Beginning with the first line of the data below, reproduce every line unchanged, ending with the line that holds "bm, 'satin', basin)".
-- START OF Supplied data --
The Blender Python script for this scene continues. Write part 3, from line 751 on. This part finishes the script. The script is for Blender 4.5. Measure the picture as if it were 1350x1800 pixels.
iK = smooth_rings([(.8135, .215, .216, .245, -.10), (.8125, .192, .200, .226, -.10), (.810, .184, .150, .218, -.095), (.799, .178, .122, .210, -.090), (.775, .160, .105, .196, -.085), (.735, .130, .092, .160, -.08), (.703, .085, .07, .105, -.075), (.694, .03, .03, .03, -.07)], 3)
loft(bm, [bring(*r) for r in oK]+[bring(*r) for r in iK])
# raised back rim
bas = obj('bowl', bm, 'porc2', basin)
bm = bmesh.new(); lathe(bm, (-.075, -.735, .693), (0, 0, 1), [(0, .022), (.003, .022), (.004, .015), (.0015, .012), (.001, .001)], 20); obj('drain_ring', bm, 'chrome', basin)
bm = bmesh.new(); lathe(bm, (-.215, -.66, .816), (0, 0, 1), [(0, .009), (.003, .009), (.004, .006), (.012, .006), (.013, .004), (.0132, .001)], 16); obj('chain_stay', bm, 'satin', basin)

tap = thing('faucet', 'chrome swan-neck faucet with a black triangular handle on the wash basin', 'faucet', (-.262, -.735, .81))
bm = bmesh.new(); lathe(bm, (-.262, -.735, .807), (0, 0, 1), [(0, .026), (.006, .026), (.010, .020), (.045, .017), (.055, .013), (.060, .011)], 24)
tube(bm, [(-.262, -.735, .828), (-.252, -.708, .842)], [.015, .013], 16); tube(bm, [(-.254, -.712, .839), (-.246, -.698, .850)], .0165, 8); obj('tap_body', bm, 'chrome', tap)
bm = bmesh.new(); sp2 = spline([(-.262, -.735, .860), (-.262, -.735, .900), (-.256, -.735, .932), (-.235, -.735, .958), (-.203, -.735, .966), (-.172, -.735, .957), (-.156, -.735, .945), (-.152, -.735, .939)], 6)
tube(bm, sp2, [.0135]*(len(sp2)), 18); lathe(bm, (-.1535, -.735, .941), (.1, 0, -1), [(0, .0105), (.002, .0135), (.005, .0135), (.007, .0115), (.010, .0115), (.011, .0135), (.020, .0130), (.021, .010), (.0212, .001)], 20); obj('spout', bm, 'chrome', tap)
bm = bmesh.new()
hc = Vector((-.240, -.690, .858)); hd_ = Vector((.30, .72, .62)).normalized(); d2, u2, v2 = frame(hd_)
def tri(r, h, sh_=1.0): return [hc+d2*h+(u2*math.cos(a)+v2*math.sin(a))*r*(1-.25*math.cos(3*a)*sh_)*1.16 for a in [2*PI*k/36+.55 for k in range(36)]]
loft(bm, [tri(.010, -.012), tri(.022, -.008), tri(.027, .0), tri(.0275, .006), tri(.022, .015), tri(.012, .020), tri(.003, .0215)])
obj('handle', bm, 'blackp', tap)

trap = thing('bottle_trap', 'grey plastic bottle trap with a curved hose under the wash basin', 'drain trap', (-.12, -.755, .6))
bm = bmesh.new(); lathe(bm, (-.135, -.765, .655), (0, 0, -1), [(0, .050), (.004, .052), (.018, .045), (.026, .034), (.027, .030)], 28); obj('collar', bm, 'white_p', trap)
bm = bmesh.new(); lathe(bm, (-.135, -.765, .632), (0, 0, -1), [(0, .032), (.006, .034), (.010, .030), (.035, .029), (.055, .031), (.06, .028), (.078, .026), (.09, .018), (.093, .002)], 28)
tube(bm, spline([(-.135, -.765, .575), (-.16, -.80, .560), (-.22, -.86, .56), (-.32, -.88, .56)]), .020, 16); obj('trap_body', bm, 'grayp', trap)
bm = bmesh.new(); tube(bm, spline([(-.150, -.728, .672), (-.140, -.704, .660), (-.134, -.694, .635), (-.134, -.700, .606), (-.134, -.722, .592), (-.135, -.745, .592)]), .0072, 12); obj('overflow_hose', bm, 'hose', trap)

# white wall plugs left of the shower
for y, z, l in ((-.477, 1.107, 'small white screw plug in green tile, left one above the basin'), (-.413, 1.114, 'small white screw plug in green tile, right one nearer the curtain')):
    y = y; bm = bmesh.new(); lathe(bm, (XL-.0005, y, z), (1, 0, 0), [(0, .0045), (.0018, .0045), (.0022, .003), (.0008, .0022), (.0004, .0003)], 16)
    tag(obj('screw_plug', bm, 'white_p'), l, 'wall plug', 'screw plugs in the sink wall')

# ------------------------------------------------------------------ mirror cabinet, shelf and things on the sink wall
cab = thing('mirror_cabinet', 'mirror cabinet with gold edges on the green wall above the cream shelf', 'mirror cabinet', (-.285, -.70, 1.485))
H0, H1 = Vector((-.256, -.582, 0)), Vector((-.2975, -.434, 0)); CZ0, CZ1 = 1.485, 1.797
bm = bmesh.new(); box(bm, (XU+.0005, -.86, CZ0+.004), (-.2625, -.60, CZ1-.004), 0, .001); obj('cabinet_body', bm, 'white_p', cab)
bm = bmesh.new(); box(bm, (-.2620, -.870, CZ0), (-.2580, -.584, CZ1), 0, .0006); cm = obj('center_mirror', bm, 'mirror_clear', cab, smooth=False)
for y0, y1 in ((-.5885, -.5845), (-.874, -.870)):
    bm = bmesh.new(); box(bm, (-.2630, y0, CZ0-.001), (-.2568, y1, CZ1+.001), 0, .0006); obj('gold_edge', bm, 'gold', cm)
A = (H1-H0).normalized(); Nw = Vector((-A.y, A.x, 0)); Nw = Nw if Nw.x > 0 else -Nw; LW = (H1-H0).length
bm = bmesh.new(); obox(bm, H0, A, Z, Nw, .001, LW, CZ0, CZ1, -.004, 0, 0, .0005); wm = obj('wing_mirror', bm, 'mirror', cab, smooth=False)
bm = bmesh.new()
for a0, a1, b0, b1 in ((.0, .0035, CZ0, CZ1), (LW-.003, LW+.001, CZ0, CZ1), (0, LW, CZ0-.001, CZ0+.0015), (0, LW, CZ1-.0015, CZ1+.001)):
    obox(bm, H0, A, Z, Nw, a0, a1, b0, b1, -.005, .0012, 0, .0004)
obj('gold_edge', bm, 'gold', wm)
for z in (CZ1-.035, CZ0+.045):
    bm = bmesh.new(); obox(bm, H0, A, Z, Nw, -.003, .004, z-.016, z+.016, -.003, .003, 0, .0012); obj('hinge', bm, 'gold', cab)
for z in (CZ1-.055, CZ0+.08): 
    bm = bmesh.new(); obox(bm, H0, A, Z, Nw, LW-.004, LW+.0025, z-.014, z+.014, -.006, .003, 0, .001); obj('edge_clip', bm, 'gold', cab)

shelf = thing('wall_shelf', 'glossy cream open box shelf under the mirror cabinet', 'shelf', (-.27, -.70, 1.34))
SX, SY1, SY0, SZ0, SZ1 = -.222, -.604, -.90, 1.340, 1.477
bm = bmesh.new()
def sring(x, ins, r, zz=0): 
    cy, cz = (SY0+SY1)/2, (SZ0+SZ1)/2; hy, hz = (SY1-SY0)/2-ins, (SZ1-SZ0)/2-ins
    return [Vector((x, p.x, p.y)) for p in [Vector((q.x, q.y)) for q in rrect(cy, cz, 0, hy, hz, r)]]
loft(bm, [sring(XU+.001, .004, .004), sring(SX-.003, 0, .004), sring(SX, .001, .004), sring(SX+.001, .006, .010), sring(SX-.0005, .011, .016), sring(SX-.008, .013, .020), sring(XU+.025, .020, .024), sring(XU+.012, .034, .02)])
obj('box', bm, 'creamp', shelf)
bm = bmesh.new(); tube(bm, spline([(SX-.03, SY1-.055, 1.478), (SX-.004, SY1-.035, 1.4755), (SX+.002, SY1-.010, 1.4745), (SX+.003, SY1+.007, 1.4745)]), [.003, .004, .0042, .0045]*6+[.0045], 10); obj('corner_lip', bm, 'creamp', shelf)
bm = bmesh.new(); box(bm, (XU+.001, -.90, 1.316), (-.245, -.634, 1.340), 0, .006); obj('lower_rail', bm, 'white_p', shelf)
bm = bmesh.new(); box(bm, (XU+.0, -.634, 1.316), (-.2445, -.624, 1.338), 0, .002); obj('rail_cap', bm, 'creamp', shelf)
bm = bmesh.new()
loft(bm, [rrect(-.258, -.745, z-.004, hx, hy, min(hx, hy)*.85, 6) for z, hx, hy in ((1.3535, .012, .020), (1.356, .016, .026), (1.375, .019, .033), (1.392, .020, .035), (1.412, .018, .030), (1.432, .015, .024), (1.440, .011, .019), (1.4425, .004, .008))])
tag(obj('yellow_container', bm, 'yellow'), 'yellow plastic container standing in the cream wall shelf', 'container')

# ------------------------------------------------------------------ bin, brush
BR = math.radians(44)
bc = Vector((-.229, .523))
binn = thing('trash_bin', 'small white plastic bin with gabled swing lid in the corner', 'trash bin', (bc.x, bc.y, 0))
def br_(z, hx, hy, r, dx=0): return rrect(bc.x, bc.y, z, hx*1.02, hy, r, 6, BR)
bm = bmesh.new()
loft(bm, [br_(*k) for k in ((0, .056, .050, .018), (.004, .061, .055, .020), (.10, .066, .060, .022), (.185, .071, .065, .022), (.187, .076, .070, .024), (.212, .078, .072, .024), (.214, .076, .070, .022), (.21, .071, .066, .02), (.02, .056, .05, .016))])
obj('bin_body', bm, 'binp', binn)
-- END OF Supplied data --
→ **Task result**:
The Blender Python script for this scene continues. Write part 3, from line 751 on. This part finishes the script. The script is for Blender 4.5. Measure the picture as if it were 1350x1800 pixels.
iK = smooth_rings([(.8135, .215, .216, .245, -.10), (.8125, .192, .200, .226, -.10), (.810, .184, .150, .218, -.095), (.799, .178, .122, .210, -.090), (.775, .160, .105, .196, -.085), (.735, .130, .092, .160, -.08), (.703, .085, .07, .105, -.075), (.694, .03, .03, .03, -.07)], 3)
loft(bm, [bring(*r) for r in oK]+[bring(*r) for r in iK])
# raised back rim
bas = obj('bowl', bm, 'porc2', basin)
bm = bmesh.new(); lathe(bm, (-.075, -.735, .693), (0, 0, 1), [(0, .022), (.003, .022), (.004, .015), (.0015, .012), (.001, .001)], 20); obj('drain_ring', bm, 'chrome', basin)
bm = bmesh.new(); lathe(bm, (-.215, -.66, .816), (0, 0, 1), [(0, .009), (.003, .009), (.004, .006), (.012, .006), (.013, .004), (.0132, .001)], 16); obj('chain_stay', bm, 'satin', basin)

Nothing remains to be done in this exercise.